Friends of Abe staged several summer bashes on the ranch of David Murdock, the billionaire owner of the Dole Food Co., sometimes drawing more than 1,000 people, and word of the group’s existence seeped out in blogs and articles.

Given the names of those who have addressed FOA, it was inevitable the group wouldn’t be kept under wraps for long. Eric Cantor, at the time a Virginia congressman, and Sen. John Thune (R-S.D.) were among the initial major speakers, and a list of nationally known conservatives has followed. The late Supreme Court Justice Antonin Scalia addressed the group in 2012, a fact that showed up in the high court’s financial disclosure forms.

In 2014, FOA gained a degree of notoriety when it tried to obtain 501(c)3 nonprofit status. The IRS raised concerns about the political nature of the organization, and the group had issues with a government request for access to its membership roster — something FOA refused to give. Boreing appeared on Fox News’ “The Kelly File” to talk about the situation, and stories appeared in the press. The IRS eventually granted the status, but with last week’s announcement, membership gatherings will no longer face IRS restrictions on political activity.

The wild GOP primary race has created spirited splits among the group’s members — particularly as Californians get ready to vote June 7. Boreing calls FOA a “big family affair” but allows that things can get heated. He recently went to a cigar gathering with a Trump contigent. “I was sort of the token Ted Cruz supporter,” he says.
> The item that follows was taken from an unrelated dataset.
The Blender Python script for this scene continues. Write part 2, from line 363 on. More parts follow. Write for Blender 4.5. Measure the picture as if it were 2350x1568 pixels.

Chetwynd has said that at the start, there was talk that a sign of the group’s success would be that it would grow so large as to no longer be needed. He argues that the decision to wind down its structure is “a sign of our enormous success, not our failure.”

Boreing thinks there is a continuing need for the organization, but less so than before.

“I think Hollywood is a different place because of FOA, in ways that are subtle but profound,” he says. “Conservatives are out there, and I don’t think there is any going back.”